As the authors point out, "Designating a 'canon' of great works is a daring enterprise." And yet, so many male literary theorists and historians over the last three centuries have enthusiastically taken on this task, relegating the masterpieces written by women authors to the dustbin or to distinctly minor positions beyond the gates of the sacrosanct literary masterpiece club.

As a literature professor for 46 years, I think I have a well-defined sense of what constitutes timeless, universal and truly artful writing that moves readers to reflect deeply about the human condition. Yet I think that the "unapologetic" mission of Profs. Robert Delahunty and John Radsan to "pass on the traditions" they themselves "received during [their] educations" suggests that they have unquestioningly accepted the largely patriarchal standards of what constitutes great literature.

I am left wondering why the following books, for example, are left out of their list of greats: Edith Wharton's "House of Mirth," Virginia Woolf's "To the Lighthouse," George Eliot's (Mary Ann Evans') "Middlemarch," Alice Walker's "The Color Purple," Amy Tan's "The Joy Luck Club," Zora Neale Hurston's "Their Eyes Were Watching God" and Jane Austen's "Pride and Prejudice."
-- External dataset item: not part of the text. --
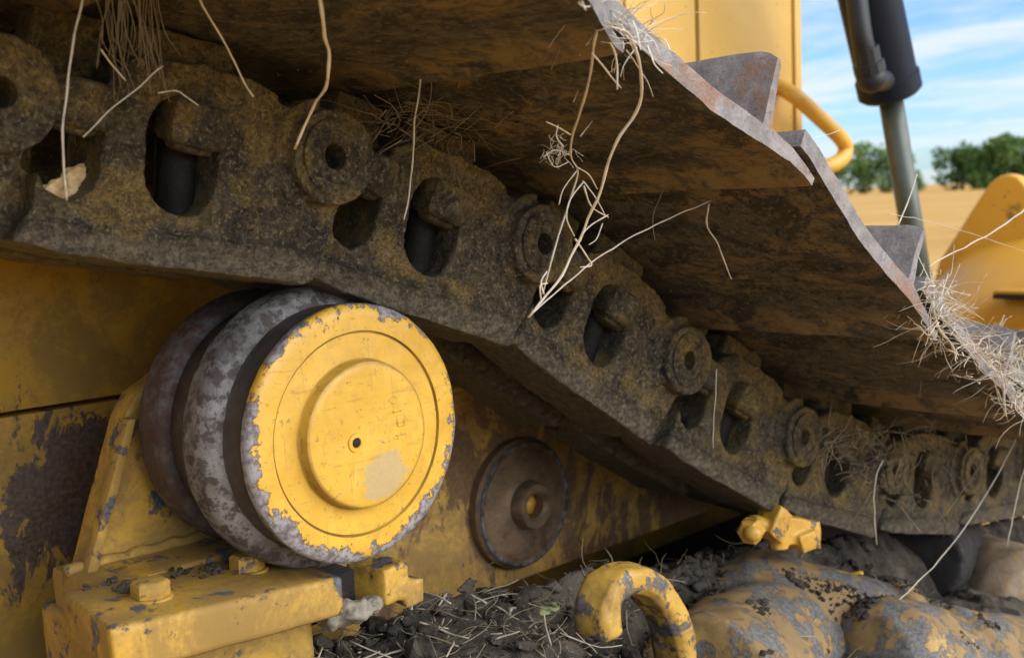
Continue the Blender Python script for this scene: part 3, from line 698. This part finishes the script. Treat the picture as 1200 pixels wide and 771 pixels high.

Could it be that such books were not a staple of the masculine-centered "classical" education that this article's authors had? What makes these literary works less durable, less powerful in presenting heroic, vividly drawn characters whose lives and situations are uniquely memorable and meaningful? What makes the above works by enormously skilled women writers less "great" than those by John Updike, Ernest Hemingway, William Faulkner and Homer?

What makes "A Raisin in the Sun," Lorraine Hansberry's magnificent play on the dynamics of family life and the fragility of human dreams in a racist society, less great than Chekhov's play "The Cherry Orchard" or Shakespeare's "King Lear"?

And lastly, what criteria are Delahunty and Radsan using when they privilege Charles Dickens' novel, "A Tale of Two Cities" over his contemporary Elizabeth Gaskell's novel "Mary Barton"?

Geri Giebel Chavis is a professor in the Department of English at St. Catherine University.